KONZUKO

As she sits in a chair designed to be sat in for no more than three minutes, the x-ray of my decaying molars frozen, captured on the screen behind her, I observe my dentist’s teeth. She’s young, when you take into account the maximum lifespan of someone of her social class; Indian, or Pakistani, I can’t pinpoint exactly, and considering history, maybe it’s not necessary. She seems to try to show that she tries to care for her clients. As she gaslights me, asking if I eat a lot of sugary foods, and not just sweets and biscuits, but sugary in general, I assume fruits as part of that example - a naturally sugar rich food, and as I remind her of my daily habitual use of electronic toothbrush with fluoride toothpaste, the dentistry classic, she transitions to the part of her script where she enquires about how often I floss. I don’t. Not really. If I eat some pork, and some of the hog gets stuck in-between my teeth, I will floss that day. But generally, no, I do not, I think and ponder, and narrate in my head. It elongates an already long nighttime process. No one flosses. She then highlights that all the places in which my 5 fillings, all in the top row of mouth, are hard to reach areas that would benefit from flossing, and I wonder how, after all these years, the easy-to-use tool, that prevents tooth decay, has not been invented, and to what extent that invention not existing benefits her entire livelihood and existence, and how I have suffered, and been plundered to the tune of thousands of pounds to keep her moderately endowed, parents would be proud, charade going?

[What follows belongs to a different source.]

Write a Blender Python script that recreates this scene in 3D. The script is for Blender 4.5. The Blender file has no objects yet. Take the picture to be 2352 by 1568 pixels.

I’m home now, and some of my earliest memories of my mum was her toothaches, her many dental appointments, and her eventual habitual use of dental floss in her nighttime routine. In this television show, Scenes from a Marriage, the father uses an electronic toothbrush, and the mother, a manual. Is this a means to contrast the mechanised methodical nature of the father with the emotional vibes-vibes-vibes nature of the mother?